Less easy to imagine are the glory days of Bill’s Bar, another former haunt of Cohen’s, run by the Englishman Bill Cunliff. It’s now the restaurant of the Bratsera Hotel. Reassuringly, some old watering holes still remain.

The lovely backstreet courtyard restaurant Xeri Elia (also known as Douskos) is still in business, complete with candles in bottles, chequered tablecloths and vine trellises. Stefanos Douskos, elderly father of the current owner, is in residence on a nightly basis and always more than happy to reminisce.

Other more recent establishments are also keen to claim the patronage of Cohen. Nicest of these by far is the Veranda restaurant, a bit of climb up from the bakery towards Cohen’s house, but with a glorious terrace. Cohen bought his house with money left him by his grandmother. He has said that it was the best investment of his life.

It’s a three-storey, whitewashed building, reached via several flights of steep stone steps, and, sign of a true fan, I trekked loyally uphill in the blazing heat to take a photo.

Dodging my way through a procession of donkeys carrying packs of soap powder to the Four Corners Supermarket, I remembered a letter from Cohen to his sister.

In it, he described how he used to witness gangs of carousing locals stumbling drunkenly up those same steps, “their arms about each other’s shoulders, singing magnificent close harmony”.

The phenomenon inspired the line “like a drunk in a midnight choir” in Bird on the Wire.

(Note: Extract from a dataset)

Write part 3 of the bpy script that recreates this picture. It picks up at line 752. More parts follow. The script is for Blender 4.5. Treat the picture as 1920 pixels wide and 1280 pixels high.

The song was begun on Hydra and finished in a motel on Sunset Boulevard in 1969, and its origin is disarmingly literal.

When Cohen first arrived on Hydra there were no wires on the island. In the mid-1960s, the arrival of telephone poles and electricity meant that wires appeared for the first time on the landscape, slung loosely across alleyways, including outside his house.

At first Cohen was despondent. But then he noticed birds came to the wires. And the song was born.